- TASK GOAL
Copy every line of the data that contains the string "from".

- INFORMATION SUPPLIED
▼

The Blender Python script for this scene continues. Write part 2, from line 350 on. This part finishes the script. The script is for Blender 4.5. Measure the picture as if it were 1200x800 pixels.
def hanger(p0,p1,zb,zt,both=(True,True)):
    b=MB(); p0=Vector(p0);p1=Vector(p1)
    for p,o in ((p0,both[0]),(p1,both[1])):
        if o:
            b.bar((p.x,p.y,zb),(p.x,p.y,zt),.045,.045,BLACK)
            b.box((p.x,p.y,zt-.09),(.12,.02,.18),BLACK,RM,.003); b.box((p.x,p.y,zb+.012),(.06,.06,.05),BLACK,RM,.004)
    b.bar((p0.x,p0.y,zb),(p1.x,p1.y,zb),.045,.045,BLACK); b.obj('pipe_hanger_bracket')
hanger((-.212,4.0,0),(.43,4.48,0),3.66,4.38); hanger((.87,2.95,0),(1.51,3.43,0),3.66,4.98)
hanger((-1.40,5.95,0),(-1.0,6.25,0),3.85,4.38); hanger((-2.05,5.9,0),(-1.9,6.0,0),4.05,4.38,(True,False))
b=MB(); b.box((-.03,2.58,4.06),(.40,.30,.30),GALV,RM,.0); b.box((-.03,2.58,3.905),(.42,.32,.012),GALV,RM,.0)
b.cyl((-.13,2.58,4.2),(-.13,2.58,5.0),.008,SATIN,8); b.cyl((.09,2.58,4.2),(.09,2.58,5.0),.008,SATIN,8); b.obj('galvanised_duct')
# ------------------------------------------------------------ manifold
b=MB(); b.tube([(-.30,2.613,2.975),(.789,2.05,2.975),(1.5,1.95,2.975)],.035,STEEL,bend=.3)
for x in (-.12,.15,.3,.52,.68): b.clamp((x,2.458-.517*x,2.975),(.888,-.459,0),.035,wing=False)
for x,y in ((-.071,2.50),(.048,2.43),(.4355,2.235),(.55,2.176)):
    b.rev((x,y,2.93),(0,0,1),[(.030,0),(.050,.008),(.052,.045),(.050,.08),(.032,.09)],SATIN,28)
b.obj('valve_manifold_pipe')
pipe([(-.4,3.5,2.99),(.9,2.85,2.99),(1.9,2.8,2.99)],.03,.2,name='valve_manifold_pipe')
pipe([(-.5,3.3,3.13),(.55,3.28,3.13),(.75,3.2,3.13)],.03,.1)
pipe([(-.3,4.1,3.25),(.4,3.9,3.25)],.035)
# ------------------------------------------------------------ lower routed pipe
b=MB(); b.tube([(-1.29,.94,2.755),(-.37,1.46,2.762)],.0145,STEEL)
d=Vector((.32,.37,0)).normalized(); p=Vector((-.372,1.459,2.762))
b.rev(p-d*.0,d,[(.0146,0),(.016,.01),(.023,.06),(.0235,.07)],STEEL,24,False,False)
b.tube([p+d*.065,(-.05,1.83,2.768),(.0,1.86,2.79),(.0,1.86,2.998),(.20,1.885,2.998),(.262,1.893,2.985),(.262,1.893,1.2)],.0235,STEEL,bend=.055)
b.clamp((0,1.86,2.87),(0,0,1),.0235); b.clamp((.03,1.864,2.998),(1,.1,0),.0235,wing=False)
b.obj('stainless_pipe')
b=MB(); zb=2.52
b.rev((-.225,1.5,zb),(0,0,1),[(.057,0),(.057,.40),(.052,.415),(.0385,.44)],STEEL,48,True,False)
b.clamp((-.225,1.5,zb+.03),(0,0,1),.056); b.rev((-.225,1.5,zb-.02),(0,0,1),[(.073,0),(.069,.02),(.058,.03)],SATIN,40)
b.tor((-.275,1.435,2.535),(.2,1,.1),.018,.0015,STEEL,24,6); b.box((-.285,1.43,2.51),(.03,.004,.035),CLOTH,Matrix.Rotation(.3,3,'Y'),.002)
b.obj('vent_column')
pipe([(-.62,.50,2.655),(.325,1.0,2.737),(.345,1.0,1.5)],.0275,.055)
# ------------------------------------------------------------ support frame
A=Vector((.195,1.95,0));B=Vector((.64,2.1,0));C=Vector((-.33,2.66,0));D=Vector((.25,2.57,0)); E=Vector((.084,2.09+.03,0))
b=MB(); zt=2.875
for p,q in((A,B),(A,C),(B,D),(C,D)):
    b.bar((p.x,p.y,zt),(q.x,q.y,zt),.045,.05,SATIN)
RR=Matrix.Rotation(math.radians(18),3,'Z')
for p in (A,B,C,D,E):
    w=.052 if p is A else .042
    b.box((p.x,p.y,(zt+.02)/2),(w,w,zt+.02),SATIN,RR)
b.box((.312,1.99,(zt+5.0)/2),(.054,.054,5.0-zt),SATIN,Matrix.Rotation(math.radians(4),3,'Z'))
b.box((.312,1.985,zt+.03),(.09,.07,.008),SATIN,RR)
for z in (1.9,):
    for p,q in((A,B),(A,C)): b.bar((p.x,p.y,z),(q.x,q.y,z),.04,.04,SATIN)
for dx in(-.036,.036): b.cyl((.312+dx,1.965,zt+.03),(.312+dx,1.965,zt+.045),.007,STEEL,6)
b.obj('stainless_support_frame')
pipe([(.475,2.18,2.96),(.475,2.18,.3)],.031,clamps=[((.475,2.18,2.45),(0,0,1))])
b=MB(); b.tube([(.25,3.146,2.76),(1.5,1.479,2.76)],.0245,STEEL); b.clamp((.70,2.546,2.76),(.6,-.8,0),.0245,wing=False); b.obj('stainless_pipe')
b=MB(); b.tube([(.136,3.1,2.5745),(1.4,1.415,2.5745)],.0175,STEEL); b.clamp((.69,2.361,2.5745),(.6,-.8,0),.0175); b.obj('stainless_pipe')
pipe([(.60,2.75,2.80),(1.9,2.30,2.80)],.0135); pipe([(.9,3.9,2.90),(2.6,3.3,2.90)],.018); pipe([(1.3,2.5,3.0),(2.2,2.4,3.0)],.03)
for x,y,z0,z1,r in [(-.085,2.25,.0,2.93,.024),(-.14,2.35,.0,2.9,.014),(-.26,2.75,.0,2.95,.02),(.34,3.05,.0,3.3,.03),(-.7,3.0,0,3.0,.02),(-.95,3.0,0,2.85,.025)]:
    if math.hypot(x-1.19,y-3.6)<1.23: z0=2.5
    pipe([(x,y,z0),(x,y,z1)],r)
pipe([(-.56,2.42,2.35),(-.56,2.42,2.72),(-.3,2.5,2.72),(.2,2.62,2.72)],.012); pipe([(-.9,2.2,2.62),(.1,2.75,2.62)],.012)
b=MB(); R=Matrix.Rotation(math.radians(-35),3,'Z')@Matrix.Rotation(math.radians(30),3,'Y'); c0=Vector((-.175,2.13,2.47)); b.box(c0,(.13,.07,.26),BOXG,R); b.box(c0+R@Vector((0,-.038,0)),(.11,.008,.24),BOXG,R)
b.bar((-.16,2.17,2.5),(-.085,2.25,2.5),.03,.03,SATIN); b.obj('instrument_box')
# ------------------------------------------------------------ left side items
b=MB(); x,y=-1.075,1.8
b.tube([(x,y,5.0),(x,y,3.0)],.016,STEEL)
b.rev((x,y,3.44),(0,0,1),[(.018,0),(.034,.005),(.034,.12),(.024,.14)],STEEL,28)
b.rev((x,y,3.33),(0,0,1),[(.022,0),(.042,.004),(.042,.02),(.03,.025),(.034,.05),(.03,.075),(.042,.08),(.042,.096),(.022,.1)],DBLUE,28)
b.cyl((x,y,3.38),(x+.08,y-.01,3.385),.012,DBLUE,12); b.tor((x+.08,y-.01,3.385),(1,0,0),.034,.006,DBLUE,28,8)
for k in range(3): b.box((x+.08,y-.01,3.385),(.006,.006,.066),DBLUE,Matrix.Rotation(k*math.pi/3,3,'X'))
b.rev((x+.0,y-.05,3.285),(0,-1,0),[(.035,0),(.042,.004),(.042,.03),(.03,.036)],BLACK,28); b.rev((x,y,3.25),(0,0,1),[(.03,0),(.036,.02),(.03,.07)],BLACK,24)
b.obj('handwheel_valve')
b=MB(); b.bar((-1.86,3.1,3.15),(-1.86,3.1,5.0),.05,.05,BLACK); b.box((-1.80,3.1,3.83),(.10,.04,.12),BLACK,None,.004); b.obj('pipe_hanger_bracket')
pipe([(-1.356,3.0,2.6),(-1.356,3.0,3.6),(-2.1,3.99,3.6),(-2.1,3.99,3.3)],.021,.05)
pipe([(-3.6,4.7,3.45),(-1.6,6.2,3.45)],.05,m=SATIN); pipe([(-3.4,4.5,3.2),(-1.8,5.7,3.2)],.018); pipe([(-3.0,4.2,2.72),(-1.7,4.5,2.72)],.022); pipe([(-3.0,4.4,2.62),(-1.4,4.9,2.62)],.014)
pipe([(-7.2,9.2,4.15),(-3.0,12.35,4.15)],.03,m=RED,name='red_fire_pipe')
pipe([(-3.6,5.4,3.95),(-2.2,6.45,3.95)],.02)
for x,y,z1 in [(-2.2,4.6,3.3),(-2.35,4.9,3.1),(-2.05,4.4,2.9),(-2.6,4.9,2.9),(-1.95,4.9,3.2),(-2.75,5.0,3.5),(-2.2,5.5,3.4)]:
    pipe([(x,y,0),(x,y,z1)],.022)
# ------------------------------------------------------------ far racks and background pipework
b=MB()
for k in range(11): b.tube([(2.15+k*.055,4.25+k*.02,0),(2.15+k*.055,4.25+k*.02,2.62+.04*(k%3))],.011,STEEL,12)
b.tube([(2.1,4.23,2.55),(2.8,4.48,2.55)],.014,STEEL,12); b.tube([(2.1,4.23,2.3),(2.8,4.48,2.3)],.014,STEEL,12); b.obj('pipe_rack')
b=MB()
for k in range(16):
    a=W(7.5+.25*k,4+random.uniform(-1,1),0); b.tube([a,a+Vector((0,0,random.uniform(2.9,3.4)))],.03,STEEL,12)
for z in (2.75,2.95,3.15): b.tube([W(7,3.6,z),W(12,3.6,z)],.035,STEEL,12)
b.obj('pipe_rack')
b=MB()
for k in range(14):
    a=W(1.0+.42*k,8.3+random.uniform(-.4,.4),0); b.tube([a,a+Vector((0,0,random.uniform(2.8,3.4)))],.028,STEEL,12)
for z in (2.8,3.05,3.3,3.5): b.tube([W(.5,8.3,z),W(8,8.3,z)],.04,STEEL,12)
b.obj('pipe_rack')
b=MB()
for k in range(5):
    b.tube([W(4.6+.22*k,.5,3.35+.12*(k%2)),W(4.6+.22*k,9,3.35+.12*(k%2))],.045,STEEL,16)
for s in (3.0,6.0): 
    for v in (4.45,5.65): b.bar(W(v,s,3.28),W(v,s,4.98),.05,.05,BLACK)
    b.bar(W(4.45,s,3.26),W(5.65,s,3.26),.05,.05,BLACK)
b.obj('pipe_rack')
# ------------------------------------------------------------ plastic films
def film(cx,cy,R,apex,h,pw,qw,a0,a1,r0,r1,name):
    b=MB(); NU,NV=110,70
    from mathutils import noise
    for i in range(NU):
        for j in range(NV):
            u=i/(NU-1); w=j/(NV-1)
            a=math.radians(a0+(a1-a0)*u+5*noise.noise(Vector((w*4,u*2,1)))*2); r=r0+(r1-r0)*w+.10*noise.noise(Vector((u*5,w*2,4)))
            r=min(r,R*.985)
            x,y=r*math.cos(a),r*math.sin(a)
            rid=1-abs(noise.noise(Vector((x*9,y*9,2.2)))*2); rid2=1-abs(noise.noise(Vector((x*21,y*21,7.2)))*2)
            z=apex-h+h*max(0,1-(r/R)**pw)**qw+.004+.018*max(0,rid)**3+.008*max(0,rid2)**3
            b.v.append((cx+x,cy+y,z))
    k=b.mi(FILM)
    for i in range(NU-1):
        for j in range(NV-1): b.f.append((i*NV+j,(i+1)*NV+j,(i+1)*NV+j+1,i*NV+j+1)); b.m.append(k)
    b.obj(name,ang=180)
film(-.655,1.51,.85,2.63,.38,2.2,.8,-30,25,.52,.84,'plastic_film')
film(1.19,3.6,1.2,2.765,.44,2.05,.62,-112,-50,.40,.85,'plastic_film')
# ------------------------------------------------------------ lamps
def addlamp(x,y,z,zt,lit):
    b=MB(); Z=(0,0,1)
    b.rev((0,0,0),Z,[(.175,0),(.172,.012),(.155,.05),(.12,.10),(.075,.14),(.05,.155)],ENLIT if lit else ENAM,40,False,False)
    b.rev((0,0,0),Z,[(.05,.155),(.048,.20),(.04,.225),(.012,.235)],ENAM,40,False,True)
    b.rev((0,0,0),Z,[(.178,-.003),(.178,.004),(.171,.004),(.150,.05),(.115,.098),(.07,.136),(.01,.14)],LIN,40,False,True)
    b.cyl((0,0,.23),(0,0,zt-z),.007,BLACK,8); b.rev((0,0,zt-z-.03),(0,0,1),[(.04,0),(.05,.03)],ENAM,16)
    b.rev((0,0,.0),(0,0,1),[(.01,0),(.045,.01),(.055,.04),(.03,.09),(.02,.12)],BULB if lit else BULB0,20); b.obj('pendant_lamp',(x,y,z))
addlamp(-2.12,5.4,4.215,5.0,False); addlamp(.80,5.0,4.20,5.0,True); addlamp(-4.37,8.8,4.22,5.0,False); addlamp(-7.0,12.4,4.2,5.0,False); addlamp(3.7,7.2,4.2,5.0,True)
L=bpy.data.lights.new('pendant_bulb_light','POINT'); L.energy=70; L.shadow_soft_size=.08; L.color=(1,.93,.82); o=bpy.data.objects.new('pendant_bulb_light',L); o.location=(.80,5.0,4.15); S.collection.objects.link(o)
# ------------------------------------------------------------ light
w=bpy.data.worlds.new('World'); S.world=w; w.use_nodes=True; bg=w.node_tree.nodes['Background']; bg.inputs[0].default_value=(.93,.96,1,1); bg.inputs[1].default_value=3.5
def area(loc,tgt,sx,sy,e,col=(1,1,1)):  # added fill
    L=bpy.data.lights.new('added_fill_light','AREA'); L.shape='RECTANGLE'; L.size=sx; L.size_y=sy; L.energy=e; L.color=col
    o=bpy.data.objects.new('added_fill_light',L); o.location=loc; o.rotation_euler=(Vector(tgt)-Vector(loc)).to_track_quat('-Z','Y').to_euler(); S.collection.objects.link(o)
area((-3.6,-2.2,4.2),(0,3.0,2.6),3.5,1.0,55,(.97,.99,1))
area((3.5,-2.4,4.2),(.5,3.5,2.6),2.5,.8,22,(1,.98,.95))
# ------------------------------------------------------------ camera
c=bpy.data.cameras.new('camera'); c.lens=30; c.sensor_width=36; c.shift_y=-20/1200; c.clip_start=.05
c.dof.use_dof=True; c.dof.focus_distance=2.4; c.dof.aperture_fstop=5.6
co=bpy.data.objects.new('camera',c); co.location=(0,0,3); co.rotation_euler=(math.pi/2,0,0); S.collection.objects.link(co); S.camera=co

▲

- WRITTEN REPLY
The Blender Python script for this scene continues. Write part 2, from line 350 on. This part finishes the script. The script is for Blender 4.5. Measure the picture as if it were 1200x800 pixels.
    from mathutils import noise